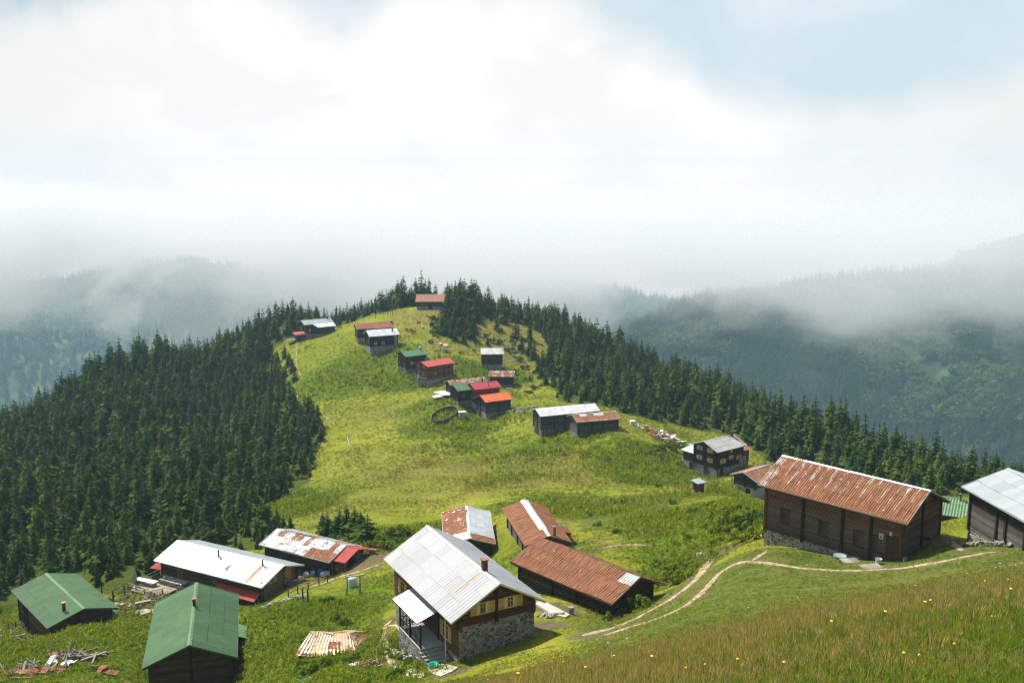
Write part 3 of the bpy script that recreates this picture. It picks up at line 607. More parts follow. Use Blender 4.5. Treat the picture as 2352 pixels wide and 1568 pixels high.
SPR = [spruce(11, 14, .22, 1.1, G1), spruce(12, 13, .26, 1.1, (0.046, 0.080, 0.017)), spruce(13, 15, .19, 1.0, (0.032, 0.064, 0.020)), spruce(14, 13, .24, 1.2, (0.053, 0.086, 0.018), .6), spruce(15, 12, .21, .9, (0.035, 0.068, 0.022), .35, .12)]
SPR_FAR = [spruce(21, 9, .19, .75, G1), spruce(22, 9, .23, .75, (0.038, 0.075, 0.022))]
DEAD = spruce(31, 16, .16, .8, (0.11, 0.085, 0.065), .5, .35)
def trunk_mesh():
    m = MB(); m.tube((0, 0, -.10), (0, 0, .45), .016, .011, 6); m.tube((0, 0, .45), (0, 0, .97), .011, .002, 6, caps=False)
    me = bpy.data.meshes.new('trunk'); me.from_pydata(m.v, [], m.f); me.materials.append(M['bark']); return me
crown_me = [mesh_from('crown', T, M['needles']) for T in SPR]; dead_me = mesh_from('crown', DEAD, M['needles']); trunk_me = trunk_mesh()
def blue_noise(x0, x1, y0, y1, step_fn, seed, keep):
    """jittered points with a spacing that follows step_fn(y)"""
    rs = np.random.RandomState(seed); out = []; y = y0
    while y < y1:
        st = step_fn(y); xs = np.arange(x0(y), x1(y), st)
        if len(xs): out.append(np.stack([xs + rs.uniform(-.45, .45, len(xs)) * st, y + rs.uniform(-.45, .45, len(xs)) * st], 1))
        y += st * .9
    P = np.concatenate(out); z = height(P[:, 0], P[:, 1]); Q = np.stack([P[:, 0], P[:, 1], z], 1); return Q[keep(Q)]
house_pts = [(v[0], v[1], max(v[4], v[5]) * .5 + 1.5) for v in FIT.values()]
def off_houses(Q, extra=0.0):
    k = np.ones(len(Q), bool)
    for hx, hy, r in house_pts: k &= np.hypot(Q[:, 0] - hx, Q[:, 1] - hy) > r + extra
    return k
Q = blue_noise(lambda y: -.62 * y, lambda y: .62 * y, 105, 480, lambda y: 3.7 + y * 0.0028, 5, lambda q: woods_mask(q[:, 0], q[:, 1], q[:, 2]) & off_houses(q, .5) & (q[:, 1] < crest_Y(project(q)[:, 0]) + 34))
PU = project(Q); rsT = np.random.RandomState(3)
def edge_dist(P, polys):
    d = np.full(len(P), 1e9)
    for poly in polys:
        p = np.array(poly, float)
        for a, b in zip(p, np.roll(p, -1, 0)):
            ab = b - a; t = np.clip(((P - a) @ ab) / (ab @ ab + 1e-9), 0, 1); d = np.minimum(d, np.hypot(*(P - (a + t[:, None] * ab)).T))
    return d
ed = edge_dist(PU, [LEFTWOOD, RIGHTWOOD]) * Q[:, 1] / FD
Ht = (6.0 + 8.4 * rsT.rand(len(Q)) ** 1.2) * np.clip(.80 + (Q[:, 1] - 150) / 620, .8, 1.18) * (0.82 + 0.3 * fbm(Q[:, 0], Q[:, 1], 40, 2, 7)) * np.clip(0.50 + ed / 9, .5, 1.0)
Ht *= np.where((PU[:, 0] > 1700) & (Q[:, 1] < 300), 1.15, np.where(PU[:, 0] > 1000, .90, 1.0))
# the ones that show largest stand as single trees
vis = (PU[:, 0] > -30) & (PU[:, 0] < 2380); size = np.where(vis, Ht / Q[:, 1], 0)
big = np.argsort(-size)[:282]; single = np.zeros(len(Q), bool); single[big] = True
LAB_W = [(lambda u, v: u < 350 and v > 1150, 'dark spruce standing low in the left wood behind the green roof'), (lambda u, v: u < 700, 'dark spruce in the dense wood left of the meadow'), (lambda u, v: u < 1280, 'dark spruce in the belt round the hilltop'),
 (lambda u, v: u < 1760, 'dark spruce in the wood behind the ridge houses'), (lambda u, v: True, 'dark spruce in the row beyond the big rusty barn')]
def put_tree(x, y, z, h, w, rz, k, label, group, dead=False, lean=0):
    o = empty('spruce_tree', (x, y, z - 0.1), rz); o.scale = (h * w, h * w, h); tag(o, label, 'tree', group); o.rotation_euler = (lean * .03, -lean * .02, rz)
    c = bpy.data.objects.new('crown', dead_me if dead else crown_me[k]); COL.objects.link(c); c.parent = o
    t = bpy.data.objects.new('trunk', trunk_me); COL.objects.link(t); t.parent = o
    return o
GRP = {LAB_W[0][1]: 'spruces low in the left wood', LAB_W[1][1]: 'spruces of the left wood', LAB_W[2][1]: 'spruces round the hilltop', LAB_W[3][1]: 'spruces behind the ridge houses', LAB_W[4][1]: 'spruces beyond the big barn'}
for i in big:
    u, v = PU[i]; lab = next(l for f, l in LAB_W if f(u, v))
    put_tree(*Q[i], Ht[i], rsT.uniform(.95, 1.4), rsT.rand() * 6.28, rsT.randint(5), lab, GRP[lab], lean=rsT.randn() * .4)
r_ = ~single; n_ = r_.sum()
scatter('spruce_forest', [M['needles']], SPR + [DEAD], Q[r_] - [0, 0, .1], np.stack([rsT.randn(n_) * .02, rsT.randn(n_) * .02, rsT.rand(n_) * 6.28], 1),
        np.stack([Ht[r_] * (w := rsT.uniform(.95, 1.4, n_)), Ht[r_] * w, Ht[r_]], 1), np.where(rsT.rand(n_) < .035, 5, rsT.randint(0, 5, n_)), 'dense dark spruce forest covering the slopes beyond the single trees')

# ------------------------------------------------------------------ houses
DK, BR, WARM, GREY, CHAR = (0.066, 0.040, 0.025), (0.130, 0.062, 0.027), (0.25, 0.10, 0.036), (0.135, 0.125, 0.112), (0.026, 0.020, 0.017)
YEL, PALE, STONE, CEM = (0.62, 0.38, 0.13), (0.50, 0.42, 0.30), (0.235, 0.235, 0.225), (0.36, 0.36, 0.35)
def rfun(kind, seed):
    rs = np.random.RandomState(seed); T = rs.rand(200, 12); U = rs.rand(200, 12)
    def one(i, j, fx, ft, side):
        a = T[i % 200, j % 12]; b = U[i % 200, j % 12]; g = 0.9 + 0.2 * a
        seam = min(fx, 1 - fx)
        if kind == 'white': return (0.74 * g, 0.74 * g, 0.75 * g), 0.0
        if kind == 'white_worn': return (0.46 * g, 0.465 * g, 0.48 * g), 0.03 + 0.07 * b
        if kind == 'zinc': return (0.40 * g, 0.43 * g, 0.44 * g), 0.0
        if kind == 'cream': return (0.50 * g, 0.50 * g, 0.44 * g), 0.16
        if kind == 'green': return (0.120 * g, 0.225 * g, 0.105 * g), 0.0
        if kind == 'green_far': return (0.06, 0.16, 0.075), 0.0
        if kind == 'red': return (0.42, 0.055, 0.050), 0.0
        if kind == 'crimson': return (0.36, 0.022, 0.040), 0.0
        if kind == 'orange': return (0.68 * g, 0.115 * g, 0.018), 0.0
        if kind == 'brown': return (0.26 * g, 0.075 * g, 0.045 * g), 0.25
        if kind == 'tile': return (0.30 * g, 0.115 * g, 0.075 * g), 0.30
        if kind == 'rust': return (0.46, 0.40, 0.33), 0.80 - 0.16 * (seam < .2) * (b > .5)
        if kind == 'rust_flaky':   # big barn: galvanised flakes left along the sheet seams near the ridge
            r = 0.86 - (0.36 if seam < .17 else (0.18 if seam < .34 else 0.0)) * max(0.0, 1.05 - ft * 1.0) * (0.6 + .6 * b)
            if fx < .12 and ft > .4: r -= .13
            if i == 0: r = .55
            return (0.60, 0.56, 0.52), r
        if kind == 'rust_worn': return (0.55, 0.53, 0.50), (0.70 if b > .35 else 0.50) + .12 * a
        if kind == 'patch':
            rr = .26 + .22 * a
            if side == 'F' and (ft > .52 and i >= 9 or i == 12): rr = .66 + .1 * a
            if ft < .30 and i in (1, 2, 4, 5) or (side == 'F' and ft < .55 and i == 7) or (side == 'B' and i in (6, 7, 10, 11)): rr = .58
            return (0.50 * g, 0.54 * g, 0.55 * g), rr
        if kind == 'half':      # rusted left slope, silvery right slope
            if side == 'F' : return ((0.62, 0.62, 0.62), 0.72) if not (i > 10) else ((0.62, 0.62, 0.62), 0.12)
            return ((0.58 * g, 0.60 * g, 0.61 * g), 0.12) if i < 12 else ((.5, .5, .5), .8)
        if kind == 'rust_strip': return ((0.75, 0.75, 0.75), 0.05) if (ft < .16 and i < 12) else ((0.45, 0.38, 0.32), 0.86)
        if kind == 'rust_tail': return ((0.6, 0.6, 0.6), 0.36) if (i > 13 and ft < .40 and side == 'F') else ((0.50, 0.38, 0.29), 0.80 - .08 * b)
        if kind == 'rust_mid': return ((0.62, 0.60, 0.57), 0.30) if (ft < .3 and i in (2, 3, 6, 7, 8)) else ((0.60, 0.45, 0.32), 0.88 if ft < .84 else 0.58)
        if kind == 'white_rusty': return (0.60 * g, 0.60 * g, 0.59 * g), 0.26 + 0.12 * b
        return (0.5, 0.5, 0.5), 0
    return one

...

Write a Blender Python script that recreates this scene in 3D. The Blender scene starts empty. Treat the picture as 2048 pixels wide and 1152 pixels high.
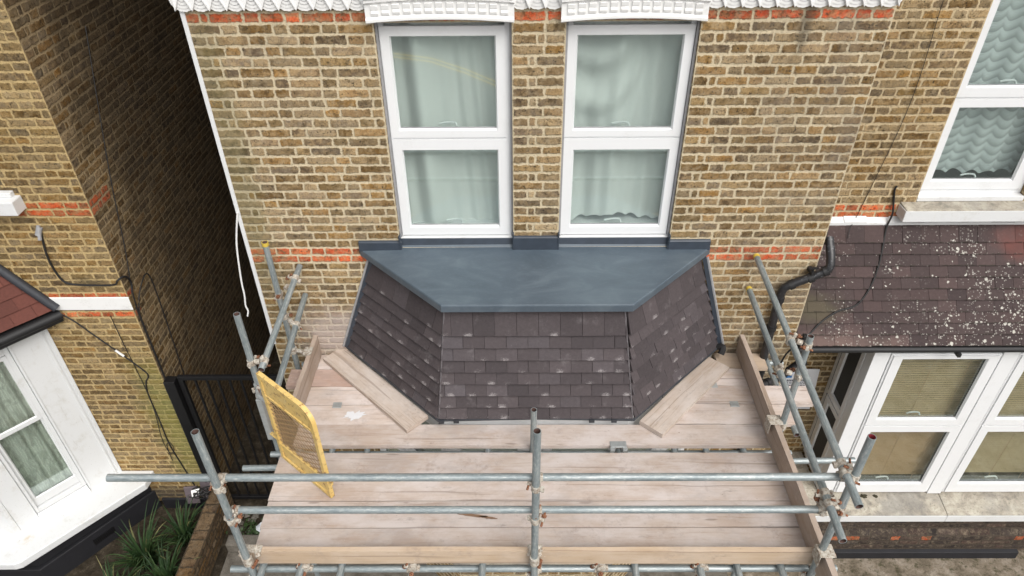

What to produce: From the entries, copy out each line containing the word "picture".

Written solution:
Write part 3 of the bpy script that recreates this picture. It picks up at line 607. More parts follow. Use Blender 4.5. Treat the picture as 2352 pixels wide and 1568 pixels high.
Write a Blender Python script that recreates this scene in 3D. The Blender scene starts empty. Treat the picture as 2048 pixels wide and 1152 pixels high.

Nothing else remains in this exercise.